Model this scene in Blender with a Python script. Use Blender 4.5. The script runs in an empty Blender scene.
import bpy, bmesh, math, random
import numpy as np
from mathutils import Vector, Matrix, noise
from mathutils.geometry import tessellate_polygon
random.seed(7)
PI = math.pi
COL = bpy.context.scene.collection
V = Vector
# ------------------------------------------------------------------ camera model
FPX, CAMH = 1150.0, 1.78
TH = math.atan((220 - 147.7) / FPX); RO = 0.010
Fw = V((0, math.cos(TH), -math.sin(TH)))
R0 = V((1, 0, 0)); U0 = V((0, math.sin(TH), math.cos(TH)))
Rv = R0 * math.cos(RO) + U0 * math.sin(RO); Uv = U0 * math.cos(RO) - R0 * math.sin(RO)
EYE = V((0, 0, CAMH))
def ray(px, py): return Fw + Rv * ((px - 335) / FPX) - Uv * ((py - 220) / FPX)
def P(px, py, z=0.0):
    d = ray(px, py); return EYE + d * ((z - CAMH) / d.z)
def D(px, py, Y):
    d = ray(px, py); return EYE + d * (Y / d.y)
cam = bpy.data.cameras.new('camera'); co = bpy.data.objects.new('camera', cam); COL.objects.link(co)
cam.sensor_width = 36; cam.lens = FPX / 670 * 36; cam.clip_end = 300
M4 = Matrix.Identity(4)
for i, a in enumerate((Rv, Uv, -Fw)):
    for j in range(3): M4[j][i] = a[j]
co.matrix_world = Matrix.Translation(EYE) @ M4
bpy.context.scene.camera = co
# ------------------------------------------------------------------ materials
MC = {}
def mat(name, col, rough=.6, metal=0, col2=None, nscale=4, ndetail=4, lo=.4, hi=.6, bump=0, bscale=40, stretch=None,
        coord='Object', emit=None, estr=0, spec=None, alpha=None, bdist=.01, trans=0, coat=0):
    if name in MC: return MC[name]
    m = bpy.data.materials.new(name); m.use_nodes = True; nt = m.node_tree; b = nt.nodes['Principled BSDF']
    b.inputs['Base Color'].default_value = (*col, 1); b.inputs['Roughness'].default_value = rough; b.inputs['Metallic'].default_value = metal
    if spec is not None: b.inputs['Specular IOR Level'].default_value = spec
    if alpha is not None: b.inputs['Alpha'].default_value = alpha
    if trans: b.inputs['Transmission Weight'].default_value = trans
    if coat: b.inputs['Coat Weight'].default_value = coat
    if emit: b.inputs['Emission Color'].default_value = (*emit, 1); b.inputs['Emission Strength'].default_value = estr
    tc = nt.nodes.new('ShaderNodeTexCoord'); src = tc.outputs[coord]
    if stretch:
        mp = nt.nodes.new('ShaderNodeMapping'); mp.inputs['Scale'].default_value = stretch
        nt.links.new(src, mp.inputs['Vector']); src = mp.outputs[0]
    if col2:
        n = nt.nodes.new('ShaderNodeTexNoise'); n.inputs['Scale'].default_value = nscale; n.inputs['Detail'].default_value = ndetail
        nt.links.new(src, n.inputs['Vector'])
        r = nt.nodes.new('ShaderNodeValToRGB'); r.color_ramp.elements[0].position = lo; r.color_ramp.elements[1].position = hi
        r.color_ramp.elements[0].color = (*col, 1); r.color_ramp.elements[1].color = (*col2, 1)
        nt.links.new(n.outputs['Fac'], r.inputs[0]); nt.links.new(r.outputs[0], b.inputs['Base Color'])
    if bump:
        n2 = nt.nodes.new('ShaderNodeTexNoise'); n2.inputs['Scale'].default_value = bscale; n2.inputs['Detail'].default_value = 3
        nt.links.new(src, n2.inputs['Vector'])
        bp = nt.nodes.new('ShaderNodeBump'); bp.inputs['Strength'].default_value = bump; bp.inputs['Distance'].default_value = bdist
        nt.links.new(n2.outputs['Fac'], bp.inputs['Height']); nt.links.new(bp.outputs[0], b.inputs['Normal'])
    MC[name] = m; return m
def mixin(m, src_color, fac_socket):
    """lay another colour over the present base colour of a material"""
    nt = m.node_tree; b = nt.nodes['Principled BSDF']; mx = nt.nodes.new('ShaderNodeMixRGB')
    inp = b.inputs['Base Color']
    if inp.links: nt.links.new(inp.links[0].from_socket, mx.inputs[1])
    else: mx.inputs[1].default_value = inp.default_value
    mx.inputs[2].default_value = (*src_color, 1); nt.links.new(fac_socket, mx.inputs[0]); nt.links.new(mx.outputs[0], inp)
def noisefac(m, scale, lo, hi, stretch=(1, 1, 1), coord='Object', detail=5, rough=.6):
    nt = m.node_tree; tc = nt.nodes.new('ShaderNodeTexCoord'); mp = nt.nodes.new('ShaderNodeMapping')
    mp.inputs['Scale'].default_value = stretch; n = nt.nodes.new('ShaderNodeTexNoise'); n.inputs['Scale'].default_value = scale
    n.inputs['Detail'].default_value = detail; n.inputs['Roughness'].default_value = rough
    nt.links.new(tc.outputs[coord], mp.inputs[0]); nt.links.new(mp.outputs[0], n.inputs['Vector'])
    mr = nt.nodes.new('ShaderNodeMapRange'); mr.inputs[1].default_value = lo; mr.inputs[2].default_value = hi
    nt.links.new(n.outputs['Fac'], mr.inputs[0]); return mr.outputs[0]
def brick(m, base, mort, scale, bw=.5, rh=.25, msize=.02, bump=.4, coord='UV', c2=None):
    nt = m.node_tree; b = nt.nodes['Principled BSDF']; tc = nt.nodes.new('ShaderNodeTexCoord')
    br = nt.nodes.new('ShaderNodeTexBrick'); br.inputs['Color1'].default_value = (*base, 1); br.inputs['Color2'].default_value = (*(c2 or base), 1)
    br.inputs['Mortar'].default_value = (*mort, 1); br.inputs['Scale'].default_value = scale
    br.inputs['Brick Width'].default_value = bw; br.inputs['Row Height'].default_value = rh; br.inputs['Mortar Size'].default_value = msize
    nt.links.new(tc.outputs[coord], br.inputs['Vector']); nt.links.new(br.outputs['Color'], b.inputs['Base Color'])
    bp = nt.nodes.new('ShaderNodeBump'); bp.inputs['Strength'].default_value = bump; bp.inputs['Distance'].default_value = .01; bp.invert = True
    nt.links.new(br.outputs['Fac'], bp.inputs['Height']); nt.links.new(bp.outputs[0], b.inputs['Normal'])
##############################
- _What you should do_
Type out the material again exactly as presented.

- _Output for this exercise_
Model this scene in Blender with a Python script. Use Blender 4.5. The script runs in an empty Blender scene.
import bpy, bmesh, math, random
import numpy as np
from mathutils import Vector, Matrix, noise
from mathutils.geometry import tessellate_polygon
random.seed(7)
PI = math.pi
COL = bpy.context.scene.collection
V = Vector
# ------------------------------------------------------------------ camera model
FPX, CAMH = 1150.0, 1.78
TH = math.atan((220 - 147.7) / FPX); RO = 0.010
Fw = V((0, math.cos(TH), -math.sin(TH)))
R0 = V((1, 0, 0)); U0 = V((0, math.sin(TH), math.cos(TH)))
Rv = R0 * math.cos(RO) + U0 * math.sin(RO); Uv = U0 * math.cos(RO) - R0 * math.sin(RO)
EYE = V((0, 0, CAMH))
def ray(px, py): return Fw + Rv * ((px - 335) / FPX) - Uv * ((py - 220) / FPX)
def P(px, py, z=0.0):
    d = ray(px, py); return EYE + d * ((z - CAMH) / d.z)
def D(px, py, Y):
    d = ray(px, py); return EYE + d * (Y / d.y)
cam = bpy.data.cameras.new('camera'); co = bpy.data.objects.new('camera', cam); COL.objects.link(co)
cam.sensor_width = 36; cam.lens = FPX / 670 * 36; cam.clip_end = 300
M4 = Matrix.Identity(4)
for i, a in enumerate((Rv, Uv, -Fw)):
    for j in range(3): M4[j][i] = a[j]
co.matrix_world = Matrix.Translation(EYE) @ M4
bpy.context.scene.camera = co
# ------------------------------------------------------------------ materials
MC = {}
def mat(name, col, rough=.6, metal=0, col2=None, nscale=4, ndetail=4, lo=.4, hi=.6, bump=0, bscale=40, stretch=None,
        coord='Object', emit=None, estr=0, spec=None, alpha=None, bdist=.01, trans=0, coat=0):
    if name in MC: return MC[name]
    m = bpy.data.materials.new(name); m.use_nodes = True; nt = m.node_tree; b = nt.nodes['Principled BSDF']
    b.inputs['Base Color'].default_value = (*col, 1); b.inputs['Roughness'].default_value = rough; b.inputs['Metallic'].default_value = metal
    if spec is not None: b.inputs['Specular IOR Level'].default_value = spec
    if alpha is not None: b.inputs['Alpha'].default_value = alpha
    if trans: b.inputs['Transmission Weight'].default_value = trans
    if coat: b.inputs['Coat Weight'].default_value = coat
    if emit: b.inputs['Emission Color'].default_value = (*emit, 1); b.inputs['Emission Strength'].default_value = estr
    tc = nt.nodes.new('ShaderNodeTexCoord'); src = tc.outputs[coord]
    if stretch:
        mp = nt.nodes.new('ShaderNodeMapping'); mp.inputs['Scale'].default_value = stretch
        nt.links.new(src, mp.inputs['Vector']); src = mp.outputs[0]
    if col2:
        n = nt.nodes.new('ShaderNodeTexNoise'); n.inputs['Scale'].default_value = nscale; n.inputs['Detail'].default_value = ndetail
        nt.links.new(src, n.inputs['Vector'])
        r = nt.nodes.new('ShaderNodeValToRGB'); r.color_ramp.elements[0].position = lo; r.color_ramp.elements[1].position = hi
        r.color_ramp.elements[0].color = (*col, 1); r.color_ramp.elements[1].color = (*col2, 1)
        nt.links.new(n.outputs['Fac'], r.inputs[0]); nt.links.new(r.outputs[0], b.inputs['Base Color'])
    if bump:
        n2 = nt.nodes.new('ShaderNodeTexNoise'); n2.inputs['Scale'].default_value = bscale; n2.inputs['Detail'].default_value = 3
        nt.links.new(src, n2.inputs['Vector'])
        bp = nt.nodes.new('ShaderNodeBump'); bp.inputs['Strength'].default_value = bump; bp.inputs['Distance'].default_value = bdist
        nt.links.new(n2.outputs['Fac'], bp.inputs['Height']); nt.links.new(bp.outputs[0], b.inputs['Normal'])
    MC[name] = m; return m
def mixin(m, src_color, fac_socket):
    """lay another colour over the present base colour of a material"""
    nt = m.node_tree; b = nt.nodes['Principled BSDF']; mx = nt.nodes.new('ShaderNodeMixRGB')
    inp = b.inputs['Base Color']
    if inp.links: nt.links.new(inp.links[0].from_socket, mx.inputs[1])
    else: mx.inputs[1].default_value = inp.default_value
    mx.inputs[2].default_value = (*src_color, 1); nt.links.new(fac_socket, mx.inputs[0]); nt.links.new(mx.outputs[0], inp)
def noisefac(m, scale, lo, hi, stretch=(1, 1, 1), coord='Object', detail=5, rough=.6):
    nt = m.node_tree; tc = nt.nodes.new('ShaderNodeTexCoord'); mp = nt.nodes.new('ShaderNodeMapping')
    mp.inputs['Scale'].default_value = stretch; n = nt.nodes.new('ShaderNodeTexNoise'); n.inputs['Scale'].default_value = scale
    n.inputs['Detail'].default_value = detail; n.inputs['Roughness'].default_value = rough
    nt.links.new(tc.outputs[coord], mp.inputs[0]); nt.links.new(mp.outputs[0], n.inputs['Vector'])
    mr = nt.nodes.new('ShaderNodeMapRange'); mr.inputs[1].default_value = lo; mr.inputs[2].default_value = hi
    nt.links.new(n.outputs['Fac'], mr.inputs[0]); return mr.outputs[0]
def brick(m, base, mort, scale, bw=.5, rh=.25, msize=.02, bump=.4, coord='UV', c2=None):
    nt = m.node_tree; b = nt.nodes['Principled BSDF']; tc = nt.nodes.new('ShaderNodeTexCoord')
    br = nt.nodes.new('ShaderNodeTexBrick'); br.inputs['Color1'].default_value = (*base, 1); br.inputs['Color2'].default_value = (*(c2 or base), 1)
    br.inputs['Mortar'].default_value = (*mort, 1); br.inputs['Scale'].default_value = scale
    br.inputs['Brick Width'].default_value = bw; br.inputs['Row Height'].default_value = rh; br.inputs['Mortar Size'].default_value = msize
    nt.links.new(tc.outputs[coord], br.inputs['Vector']); nt.links.new(br.outputs['Color'], b.inputs['Base Color'])
    bp = nt.nodes.new('ShaderNodeBump'); bp.inputs['Strength'].default_value = bump; bp.inputs['Distance'].default_value = .01; bp.invert = True
    nt.links.new(br.outputs['Fac'], bp.inputs['Height']); nt.links.new(bp.outputs[0], b.inputs['Normal'])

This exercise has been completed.